Ben, Antalya’daki değerli dostum Prof. Neyişçi’nin Alaşehir’deki bir dostunun üzüm bağlarında ve de şarap imalathanesinde poz veren resimlerini görünce acilen kendisine ulaştım. Bu aşkı ve de son zamanlarda kaçak rakıya karşı şarap imalatının artmasının nedenlerini sorup öğrendim: “Şarap benim eski dostumdur, tıpkı rakının da olduğu gibi. Doğrudur, üzümüm ve şarabın ana vatanında şarabı yeniden keşfediyoruz. Bu yasakçı yönetim, farkında olmadan insanımızı yarattı ve üretici bir havaya zorladı. Artık neredeyse herkes kendi rakısını, hatta viskisini, şarabını, likörünü üretiyor.” İnanç nedeniyle “lanetlenmiş su” olarak nitelenen şarabın, yaklaşık on yıl öncesine kadar pek makbul bir içeceğimiz olmadığını, oysa üzümün Anadolu’dan tüm dünyaya dağılmış bir meyve ve de şarabında öyle olduğunu vurgulayan Neyişçi'nin söylediği önemli detayları gelecek yazılarıma bıraktım.

BENİM MONALİSA’M!

Sizin de yakından tanıdığınız emekli eğitimci, Milli Eğitim Müdürlerinden ve ressamlarından Tuğrul Tabakoğlu uzun süredir üzerinde çalıştığı bir MONA LİSA tablosu vardı. Nihayet bitirmiş. Bana “Bu da benim Mona Lisa’m” diye gösterdi... Tabii ki, Mona Lisa (La Gioconda ya da Joconde) İtalya’nın Floransa şehrindeki Rönesans sırasında Ünlü Ressam Leonarda da Vinci tarafından kavak bir pano üzerine Sfumato tekniğiyle resmedilen 16. yüzyıl yağlı boya portresi olarak bilinir. Bu tablonun sırları da var.
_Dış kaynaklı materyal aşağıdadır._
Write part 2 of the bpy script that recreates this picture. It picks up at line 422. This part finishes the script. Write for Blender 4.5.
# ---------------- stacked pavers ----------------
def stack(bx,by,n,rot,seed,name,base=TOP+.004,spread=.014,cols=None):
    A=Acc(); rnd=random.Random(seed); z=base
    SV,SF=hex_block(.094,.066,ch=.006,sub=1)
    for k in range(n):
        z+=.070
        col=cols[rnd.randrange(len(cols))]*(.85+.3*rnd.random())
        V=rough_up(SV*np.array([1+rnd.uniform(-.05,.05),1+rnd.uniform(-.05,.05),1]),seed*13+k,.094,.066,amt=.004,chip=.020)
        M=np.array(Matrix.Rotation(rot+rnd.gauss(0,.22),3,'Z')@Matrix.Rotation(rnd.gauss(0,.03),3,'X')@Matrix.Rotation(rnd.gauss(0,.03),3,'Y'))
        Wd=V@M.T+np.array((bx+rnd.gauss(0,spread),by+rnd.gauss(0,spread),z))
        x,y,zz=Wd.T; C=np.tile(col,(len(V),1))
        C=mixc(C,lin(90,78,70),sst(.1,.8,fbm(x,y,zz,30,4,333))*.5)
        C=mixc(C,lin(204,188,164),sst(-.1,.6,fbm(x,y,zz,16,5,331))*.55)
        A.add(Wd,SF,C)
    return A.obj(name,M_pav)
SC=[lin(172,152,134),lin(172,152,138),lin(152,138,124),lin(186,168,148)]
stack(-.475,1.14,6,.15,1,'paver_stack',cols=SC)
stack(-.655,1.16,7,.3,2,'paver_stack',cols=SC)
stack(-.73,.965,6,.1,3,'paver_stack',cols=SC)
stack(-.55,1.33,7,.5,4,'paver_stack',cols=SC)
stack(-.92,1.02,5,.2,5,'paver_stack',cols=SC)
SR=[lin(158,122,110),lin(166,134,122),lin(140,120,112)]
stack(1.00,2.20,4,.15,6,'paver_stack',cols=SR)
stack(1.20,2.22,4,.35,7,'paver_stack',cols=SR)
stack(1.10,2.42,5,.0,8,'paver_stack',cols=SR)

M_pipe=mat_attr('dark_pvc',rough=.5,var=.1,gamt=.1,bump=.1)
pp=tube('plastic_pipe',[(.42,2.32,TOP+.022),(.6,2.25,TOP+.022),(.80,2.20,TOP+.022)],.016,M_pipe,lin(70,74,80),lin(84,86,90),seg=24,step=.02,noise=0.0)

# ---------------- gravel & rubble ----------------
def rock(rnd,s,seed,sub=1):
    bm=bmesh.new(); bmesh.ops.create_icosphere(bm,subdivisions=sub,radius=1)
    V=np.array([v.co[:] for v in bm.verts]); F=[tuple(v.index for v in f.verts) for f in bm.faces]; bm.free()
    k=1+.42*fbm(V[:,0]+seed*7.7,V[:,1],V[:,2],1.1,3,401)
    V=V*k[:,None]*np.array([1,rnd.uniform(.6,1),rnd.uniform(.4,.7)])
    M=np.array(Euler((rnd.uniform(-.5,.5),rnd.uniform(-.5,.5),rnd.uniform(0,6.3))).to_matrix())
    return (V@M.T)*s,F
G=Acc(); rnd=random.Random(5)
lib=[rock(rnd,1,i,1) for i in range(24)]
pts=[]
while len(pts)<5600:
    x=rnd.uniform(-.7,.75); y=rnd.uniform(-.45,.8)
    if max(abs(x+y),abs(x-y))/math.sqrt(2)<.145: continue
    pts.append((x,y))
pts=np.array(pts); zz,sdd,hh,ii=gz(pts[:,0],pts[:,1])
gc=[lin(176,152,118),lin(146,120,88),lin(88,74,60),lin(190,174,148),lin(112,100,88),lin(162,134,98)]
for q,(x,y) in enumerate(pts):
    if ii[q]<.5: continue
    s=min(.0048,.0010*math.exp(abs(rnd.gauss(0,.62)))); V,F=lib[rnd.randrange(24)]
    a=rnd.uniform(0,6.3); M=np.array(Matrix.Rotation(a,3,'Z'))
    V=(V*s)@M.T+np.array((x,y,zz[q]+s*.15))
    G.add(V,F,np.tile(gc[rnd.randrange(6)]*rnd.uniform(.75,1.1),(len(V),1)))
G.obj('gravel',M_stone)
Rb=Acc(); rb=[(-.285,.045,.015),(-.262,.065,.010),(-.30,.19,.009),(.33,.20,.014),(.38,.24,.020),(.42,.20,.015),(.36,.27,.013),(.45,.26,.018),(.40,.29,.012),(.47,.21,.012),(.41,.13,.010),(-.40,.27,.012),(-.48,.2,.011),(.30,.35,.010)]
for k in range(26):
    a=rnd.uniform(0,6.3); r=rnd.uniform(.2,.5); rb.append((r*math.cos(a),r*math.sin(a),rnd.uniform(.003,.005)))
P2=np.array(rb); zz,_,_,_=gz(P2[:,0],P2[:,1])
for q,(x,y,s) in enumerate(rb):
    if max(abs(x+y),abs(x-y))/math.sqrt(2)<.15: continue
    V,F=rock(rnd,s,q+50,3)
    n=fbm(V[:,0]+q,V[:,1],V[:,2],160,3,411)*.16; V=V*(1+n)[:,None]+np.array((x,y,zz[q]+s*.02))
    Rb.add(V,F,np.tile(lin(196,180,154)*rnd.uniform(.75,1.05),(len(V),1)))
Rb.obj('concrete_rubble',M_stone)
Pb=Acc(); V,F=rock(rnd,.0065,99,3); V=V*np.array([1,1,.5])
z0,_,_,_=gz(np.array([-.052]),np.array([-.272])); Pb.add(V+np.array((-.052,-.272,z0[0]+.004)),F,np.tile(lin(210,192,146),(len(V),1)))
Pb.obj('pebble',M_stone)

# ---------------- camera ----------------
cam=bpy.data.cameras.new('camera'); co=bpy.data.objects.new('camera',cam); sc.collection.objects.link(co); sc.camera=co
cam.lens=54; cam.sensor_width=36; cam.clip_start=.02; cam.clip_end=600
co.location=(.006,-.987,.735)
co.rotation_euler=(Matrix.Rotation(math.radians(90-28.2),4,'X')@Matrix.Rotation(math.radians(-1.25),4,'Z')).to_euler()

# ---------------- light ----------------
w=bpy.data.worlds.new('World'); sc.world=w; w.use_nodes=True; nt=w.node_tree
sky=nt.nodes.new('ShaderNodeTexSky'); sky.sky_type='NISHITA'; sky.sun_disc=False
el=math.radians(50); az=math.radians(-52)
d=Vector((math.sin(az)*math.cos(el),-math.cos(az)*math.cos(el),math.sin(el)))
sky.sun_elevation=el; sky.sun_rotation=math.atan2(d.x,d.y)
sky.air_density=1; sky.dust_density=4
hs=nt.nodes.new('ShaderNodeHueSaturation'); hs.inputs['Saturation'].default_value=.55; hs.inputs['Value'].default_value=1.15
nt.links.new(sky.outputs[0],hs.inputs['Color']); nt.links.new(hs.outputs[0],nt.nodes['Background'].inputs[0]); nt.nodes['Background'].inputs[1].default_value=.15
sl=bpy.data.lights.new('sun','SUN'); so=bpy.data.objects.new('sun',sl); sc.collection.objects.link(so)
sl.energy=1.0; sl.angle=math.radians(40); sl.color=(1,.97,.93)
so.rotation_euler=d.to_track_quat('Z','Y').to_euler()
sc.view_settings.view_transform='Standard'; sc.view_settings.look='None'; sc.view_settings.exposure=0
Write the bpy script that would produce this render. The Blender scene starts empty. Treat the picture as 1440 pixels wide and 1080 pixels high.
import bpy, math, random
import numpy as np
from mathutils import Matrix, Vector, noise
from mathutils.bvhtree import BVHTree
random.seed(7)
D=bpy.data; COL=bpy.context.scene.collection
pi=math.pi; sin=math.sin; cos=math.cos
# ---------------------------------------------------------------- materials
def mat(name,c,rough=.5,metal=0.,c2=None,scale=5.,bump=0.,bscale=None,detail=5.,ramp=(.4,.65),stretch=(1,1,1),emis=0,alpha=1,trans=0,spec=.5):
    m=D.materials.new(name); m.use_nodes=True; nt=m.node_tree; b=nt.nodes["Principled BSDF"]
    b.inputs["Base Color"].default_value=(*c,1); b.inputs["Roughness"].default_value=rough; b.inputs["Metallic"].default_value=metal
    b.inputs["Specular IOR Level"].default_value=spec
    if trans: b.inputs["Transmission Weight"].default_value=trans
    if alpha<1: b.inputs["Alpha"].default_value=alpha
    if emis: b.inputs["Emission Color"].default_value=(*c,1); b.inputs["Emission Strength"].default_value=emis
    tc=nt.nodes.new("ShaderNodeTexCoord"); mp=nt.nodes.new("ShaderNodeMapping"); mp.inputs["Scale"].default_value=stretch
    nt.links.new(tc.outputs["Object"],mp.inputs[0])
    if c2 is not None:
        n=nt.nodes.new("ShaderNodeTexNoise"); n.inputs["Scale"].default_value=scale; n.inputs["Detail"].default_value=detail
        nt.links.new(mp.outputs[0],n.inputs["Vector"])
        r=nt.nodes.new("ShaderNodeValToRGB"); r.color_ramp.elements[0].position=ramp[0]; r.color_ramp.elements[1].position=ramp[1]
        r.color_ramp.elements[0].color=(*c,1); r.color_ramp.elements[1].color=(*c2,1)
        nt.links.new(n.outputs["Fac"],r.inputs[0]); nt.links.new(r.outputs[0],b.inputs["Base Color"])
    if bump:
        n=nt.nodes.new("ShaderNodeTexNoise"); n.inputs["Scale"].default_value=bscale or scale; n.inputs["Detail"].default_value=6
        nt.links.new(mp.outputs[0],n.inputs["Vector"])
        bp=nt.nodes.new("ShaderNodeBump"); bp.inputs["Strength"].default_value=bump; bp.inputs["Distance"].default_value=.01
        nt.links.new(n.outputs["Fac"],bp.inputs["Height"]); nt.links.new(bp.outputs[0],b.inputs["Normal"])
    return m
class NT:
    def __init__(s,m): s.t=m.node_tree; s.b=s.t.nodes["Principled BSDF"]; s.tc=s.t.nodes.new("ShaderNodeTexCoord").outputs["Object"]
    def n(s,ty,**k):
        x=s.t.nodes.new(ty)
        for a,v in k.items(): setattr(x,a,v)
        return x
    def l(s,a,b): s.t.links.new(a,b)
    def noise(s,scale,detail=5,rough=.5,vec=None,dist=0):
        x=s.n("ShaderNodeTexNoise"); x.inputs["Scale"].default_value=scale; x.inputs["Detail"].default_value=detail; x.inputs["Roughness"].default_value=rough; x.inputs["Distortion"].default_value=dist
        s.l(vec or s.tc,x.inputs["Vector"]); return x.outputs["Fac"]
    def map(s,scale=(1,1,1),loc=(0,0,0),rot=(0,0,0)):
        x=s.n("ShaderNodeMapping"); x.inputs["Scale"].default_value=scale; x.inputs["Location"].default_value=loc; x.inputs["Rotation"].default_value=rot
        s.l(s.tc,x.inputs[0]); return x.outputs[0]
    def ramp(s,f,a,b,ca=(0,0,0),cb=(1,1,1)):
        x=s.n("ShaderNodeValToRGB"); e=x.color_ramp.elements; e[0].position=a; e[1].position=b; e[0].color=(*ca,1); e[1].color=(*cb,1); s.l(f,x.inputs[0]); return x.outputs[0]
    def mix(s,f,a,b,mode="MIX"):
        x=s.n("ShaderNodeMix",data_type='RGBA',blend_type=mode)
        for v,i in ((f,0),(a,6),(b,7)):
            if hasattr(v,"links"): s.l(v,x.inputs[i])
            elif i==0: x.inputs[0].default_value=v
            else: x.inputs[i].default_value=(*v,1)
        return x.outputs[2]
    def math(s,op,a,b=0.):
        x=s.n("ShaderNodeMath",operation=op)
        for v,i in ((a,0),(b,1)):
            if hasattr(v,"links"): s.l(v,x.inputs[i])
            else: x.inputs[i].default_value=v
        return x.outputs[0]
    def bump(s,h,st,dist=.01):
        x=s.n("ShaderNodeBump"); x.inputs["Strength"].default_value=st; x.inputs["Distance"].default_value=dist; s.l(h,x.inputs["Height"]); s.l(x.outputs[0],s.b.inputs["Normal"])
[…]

Bir çocuk yüzü, kaşsız, gizemli bir hanım, vs... Birçok sanatçı da benzerini yapmaya çalışmış... Dostum Tuğrul Tabakoğlu’nun tablosuna uzun süre “alıcı gözle” baktım. Dostum “neye bakıyorsun?” deyince gizemli yüzün sol yanağı üzeri sanki estetik ameliyatından çıkmış gibiydi! Ya da dişi apse yapmış genç bir hanım gibi masum masum bakıyor galiba dedim. “Eh! Bu da benim Mona Lisa’m” dedi! Gülüştük...Israrıma dayanamadı “sırrını” benimle şöyle paylaştı: “Bu tabloyu bir çok sanatçı gibi sevdiğim bir arkadaşım getirip bırakıp gitti. Aylarca tavan arasında bekledi. Sonra benim çalışmalarım başladı. O gördüğünüz sol yanak gerçekten şiş gibi duruyordu. Kendi tekniğimle o apseyi (!) aldım...”

Bu hafta milli, yerli hataların yanı sıra bir orman, bir de resim cerrahı dostumu köşemde sizler adına konuğum olarak ağırladım.

**

Siz de fark etmişsinizdir, değerli gazeteci- yazar ve tarihçi meslektaşım Hasan Tahsin Kocabaş da Gazete 9 Eylül’ümüzde “Son Kurşun” logosuyla yazılarına başladı. Kendisine okurlarım adına hoş geldin, son kurşunun ülkemizin refahı, uzlaşması için hayırlı olsun diyorum.

Diğer taraftan Tek Başkanlı sisteme karşı “Çoban Ateşini” yakarak, ANITKABİR’ den yola çıkan İzmirli eski Bakanlardan, DOĞRU PARTİ Genel Başkanı sayın Rıfat Serdaroğlu dostuma da ülkem adına başarılar diliyorum.